Il est bien dommage que Dino Risi ait cédé à une sorte de logique du récit, qui appelle inéluctablement une conclusion et que, en plus, cette conclusion soit un happy end que tout le reste du film rejetait…
Bien dommage, parce que, sinon, Parfum de femme ne serait pas loin de la totale réussite. Sans doute pas du niveau du chef-d’œuvre, comme Le Fanfaron, insurpassable, mais vraiment très très bien. Alors que la dernière demi-heure, l’établissement à Naples, les gloussements des tourbillonnantes péronnelles, les relations mal fixées qui existent entre le capitaine Fausto (Vittorio Gassman) et le lieutenant Vincenzo (Torindo Bernardi), l’amour singulier voué par Sara (Agostina Belli) au Capitaine et la trop gentille issue consensuelle de leur histoire ne sont pas du meilleur Risi.
Heureusement, la première heure du film est une pure merveille, grinçante, tendre, intelligente et pathétique. Et comme toujours dans la comédie italienne, on est emmené sur une fausse piste ce qui, lorsque le réalisateur commence à mettre les points sur les I, déstabilise complètement. Ainsi la morgue, l’élégance, la rigidité d’apparence du capitaine Fausto s’amenuisent-elles en fine pellicule superficielle au fur et à mesure que le voyage progresse et que l’image qu’il donne à son ordonnance Ciccio (Alessandro Momo) s’effeuille et se révèle en failles. Scène triste de la sortie de la boîte de nuit romaine où l’entraîneuse monte dans la voiture de son marlou tandis que Ciccio fait croire au Capitaine que c’est lui qui s’éclipse.
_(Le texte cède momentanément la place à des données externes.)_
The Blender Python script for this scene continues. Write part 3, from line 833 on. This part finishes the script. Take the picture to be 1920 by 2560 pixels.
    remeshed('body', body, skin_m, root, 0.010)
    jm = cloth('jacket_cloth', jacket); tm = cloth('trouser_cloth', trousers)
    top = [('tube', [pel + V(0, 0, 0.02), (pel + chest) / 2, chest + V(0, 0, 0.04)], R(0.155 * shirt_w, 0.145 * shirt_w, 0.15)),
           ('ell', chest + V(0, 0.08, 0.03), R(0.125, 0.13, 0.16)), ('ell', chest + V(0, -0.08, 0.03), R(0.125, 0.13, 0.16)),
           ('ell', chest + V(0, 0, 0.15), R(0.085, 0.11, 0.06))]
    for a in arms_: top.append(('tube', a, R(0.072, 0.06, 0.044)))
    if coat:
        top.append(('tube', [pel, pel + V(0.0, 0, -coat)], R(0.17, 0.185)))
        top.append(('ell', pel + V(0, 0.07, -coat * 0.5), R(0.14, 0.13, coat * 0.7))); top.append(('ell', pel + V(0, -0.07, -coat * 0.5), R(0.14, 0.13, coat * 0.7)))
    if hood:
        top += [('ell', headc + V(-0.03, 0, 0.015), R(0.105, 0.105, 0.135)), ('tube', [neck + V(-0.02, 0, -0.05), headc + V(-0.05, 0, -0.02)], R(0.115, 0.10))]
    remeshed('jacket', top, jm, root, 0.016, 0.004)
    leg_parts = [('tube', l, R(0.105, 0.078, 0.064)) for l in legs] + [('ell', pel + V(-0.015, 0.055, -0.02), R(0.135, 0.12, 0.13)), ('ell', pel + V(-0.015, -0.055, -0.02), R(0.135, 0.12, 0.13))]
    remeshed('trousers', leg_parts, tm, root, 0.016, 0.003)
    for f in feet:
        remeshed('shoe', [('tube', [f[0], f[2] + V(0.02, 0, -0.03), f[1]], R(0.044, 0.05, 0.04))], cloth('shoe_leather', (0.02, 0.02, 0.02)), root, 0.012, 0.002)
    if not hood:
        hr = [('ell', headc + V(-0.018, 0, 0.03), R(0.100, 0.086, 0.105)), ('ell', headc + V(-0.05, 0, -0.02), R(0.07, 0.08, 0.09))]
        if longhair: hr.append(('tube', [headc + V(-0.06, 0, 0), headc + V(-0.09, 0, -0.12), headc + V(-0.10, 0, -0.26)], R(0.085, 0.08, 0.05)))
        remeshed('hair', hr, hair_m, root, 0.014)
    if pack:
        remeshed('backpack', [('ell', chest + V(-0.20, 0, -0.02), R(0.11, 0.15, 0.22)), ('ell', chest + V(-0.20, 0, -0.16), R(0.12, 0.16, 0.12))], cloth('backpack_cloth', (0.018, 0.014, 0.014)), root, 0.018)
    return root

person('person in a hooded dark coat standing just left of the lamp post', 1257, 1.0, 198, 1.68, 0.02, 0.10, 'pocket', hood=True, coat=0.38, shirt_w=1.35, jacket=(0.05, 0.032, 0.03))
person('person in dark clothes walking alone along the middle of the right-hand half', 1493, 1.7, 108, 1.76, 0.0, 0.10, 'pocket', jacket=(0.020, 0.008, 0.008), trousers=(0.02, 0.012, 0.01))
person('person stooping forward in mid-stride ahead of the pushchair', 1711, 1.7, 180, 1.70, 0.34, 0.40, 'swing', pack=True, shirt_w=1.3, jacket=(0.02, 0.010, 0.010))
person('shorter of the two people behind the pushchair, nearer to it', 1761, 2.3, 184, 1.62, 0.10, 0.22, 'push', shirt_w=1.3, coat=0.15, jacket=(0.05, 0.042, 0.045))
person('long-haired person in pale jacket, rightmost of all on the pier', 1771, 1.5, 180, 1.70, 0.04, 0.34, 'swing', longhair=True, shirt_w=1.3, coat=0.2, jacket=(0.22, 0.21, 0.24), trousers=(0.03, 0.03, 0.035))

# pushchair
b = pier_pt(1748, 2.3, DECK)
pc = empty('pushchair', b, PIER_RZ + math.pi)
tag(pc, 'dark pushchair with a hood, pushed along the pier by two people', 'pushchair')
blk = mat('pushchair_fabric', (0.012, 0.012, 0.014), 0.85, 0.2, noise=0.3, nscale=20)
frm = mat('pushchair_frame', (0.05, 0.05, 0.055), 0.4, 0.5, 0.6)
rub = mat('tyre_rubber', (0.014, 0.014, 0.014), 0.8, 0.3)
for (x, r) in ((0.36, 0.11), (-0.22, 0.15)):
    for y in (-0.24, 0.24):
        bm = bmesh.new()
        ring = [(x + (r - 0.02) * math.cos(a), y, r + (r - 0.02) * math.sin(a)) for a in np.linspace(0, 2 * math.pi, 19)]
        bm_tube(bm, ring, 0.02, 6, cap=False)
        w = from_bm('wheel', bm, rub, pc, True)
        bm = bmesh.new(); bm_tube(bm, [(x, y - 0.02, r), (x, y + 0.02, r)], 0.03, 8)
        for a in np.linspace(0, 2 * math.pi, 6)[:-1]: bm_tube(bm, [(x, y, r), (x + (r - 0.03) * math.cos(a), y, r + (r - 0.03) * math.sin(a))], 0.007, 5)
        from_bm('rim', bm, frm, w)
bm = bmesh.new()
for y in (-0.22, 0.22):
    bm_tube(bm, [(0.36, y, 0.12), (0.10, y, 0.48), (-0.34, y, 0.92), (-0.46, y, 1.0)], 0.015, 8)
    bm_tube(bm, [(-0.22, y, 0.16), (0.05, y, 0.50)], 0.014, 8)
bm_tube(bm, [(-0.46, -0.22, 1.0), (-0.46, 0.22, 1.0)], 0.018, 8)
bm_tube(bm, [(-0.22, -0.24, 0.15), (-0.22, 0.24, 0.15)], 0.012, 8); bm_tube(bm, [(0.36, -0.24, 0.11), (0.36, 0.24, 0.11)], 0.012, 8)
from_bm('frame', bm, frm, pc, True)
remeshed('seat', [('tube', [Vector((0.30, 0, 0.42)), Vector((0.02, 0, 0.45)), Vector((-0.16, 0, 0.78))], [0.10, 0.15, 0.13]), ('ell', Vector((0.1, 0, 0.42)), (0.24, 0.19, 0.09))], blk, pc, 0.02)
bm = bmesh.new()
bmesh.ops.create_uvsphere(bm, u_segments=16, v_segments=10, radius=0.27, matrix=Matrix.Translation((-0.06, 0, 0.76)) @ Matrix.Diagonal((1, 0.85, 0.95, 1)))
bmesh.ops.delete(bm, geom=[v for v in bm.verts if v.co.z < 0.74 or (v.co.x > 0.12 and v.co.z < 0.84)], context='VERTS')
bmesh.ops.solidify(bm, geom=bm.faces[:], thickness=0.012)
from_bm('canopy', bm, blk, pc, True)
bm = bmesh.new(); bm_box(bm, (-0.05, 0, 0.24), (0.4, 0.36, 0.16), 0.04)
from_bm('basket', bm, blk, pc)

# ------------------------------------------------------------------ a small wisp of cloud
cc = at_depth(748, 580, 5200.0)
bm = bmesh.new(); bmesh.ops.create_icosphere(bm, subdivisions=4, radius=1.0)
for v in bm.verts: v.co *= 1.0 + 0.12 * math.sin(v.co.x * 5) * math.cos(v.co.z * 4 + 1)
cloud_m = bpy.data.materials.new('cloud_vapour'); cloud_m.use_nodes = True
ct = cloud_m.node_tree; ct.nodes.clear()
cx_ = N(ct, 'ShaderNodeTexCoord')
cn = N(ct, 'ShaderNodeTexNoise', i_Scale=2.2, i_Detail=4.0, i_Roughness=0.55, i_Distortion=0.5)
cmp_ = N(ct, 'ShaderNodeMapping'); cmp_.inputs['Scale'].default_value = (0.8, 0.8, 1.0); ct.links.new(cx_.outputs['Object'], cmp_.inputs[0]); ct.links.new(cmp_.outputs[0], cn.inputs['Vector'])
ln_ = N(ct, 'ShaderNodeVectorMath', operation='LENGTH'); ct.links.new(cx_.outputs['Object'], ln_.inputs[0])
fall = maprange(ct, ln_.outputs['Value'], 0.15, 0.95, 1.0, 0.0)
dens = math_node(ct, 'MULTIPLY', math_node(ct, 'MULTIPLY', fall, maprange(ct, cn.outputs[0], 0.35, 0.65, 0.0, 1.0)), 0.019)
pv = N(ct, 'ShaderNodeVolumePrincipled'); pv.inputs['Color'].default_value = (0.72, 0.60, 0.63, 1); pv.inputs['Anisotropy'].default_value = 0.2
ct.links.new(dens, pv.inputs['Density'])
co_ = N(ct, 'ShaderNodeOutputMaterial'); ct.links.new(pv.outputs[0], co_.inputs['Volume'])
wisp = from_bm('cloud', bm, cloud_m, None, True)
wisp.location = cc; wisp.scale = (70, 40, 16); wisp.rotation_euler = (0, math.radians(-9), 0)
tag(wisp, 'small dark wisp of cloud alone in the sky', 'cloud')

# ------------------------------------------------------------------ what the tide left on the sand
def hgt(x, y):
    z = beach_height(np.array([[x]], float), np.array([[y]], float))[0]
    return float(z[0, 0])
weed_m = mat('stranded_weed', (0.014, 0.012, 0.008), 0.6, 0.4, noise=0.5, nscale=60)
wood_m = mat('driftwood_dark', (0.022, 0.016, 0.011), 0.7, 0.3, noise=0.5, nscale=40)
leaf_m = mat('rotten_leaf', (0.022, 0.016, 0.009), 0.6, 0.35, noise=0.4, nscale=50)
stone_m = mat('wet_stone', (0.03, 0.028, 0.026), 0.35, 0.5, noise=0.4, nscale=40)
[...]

L’acmé du film, sa scène la plus grave est celle qui se passe sur la terrasse de ce curieux hôtel ecclésiastique de Rome où le capitaine a une brève conversation grave avec son cousin prêtre sur la nature du Mal (et, indirectement sur les insaisissables desseins de Dieu) ; le cousin, Don Carlo, c’est Vernon Dobtcheff au si curieux et intéressant visage que j’étais certain de l’avoir vu dans beaucoup de films ; et pourtant une exploration approfondie de sa très nombreuse filmographie n’en a laissé surnager que deux ou trois où je me le rappelle : Les Mariés de l’an deux, Le sauvage, Le nom de la rose… Qu’ont certains traits pour marquer si durablement la mémoire ? En tout cas, il est parfait…
Que dire de Vittorio Gassman, si ce n’est qu’il est évidemment un des plus grands acteurs de cinéma de tous les temps et de tous les pays, sachant d’une simple inflexion, d’un simple regard, d’un geste bref faire exactement passer toutes les émotions du rôle. Il est, dans Parfum de femme, au gré des épisodes, séduisant, odieux, ridicule, bouleversant. Un acteur vraiment magnifique, exceptionnel…
On pourrait s’enchanter à dresser le catalogue des parfums, fragrances, remugles et senteurs évoqués ici et là, et qui ne sont pas tous que L’Odor di femina, guettée par Fausto : aisselle blonde, camomille, jasmin (du voyageur importun), patchouli (de la prostituée de Gênes), parfum français de la fiancée infidèle de Ciccio, café torréfié (de l’arrivée à Naples) et sûrement bien d’autres. Odeurs et bruits : Risi, avec légèreté dirige le spectateur sur les sensations subsistantes de Fausto, incite à les faire partager.
Extrêmement fort, profond et triste, Parfum de femme laisse un léger goût d’amertume… C’est qu’on ne voit pas très bien, malgré la pirouette finale, ce que va être la lente décadence du capitaine Fausto. Et qu’on ne veut pas trop la voir.